Out of all the content I’ve gotten off the market place, only maybe 20% was throw away. But even then I learned what not to do, which has value as well.

When a $20 purchase is a make-or-break decision for me, I don’t spend it on marketplace assets.

It’s up to the artist to show how the assets are built in the preview. If they don’t, I know that I’m buying a pig in a poke, and if the asset is low cost, I might buy it anyway if it seems like it could fill some hole I’m trying to find a stand-in for; if it’s a higher-cost asset, I will buy it if it has good documentation and some of the screen shots show overviews / meshing details, rather than just glory shots.

If an asset is obviously not what it was supposed to be, you may be able to ask Epic to refund your purchase price. In general, if you don’t abuse this system, I think they’ve actually been reasonably liberal on doing that. No idea if that will be the case for you, though.

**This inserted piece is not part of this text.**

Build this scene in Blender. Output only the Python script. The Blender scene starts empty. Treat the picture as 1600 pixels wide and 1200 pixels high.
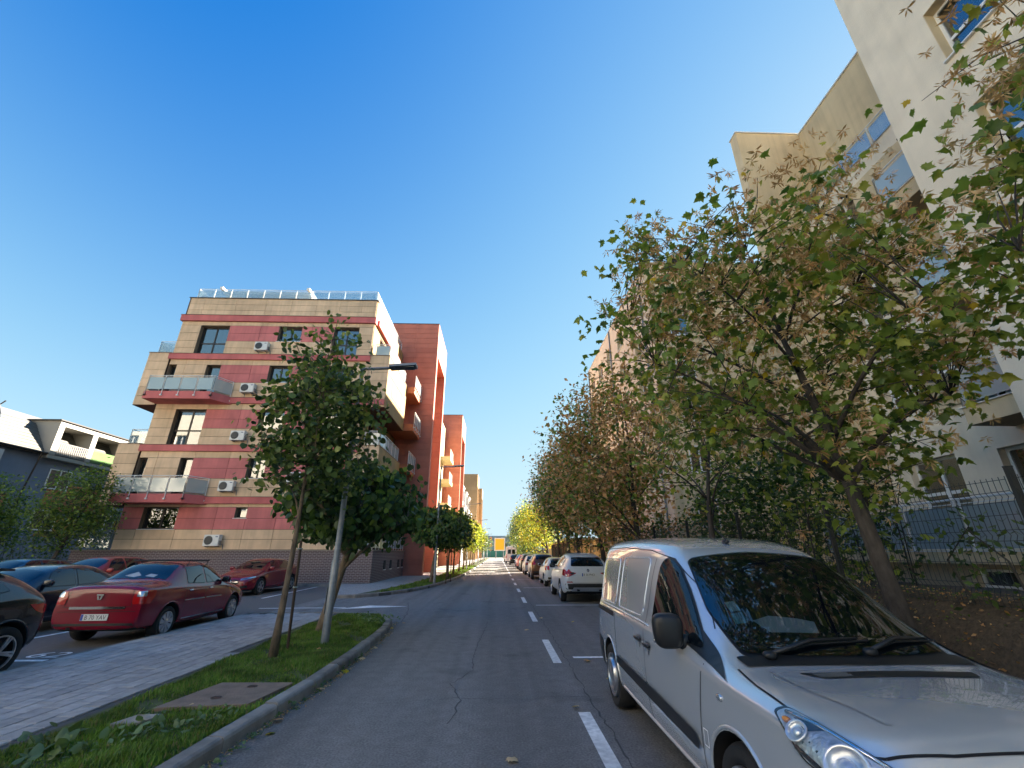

This is a bit late but I do agree that this would help a lot with choosing quality assets and finding the ones that aren’t what was described before making the purchase.

The most annoying thing about UE marketplace, by far, is that there is no sorting mechanism like all major marketplaces (for games or else). By revenue, trending, sales, new sales, etc.

You have to go through an unbelivabl amount of low quality assets, with many being straight up spam, to find something extremely good that’s buried 60 pages in. Searching don’t help often, many wouldn’t have the titles you’d expect.

Yeah better search and organization tools for the marketplace and your vault are very much needed.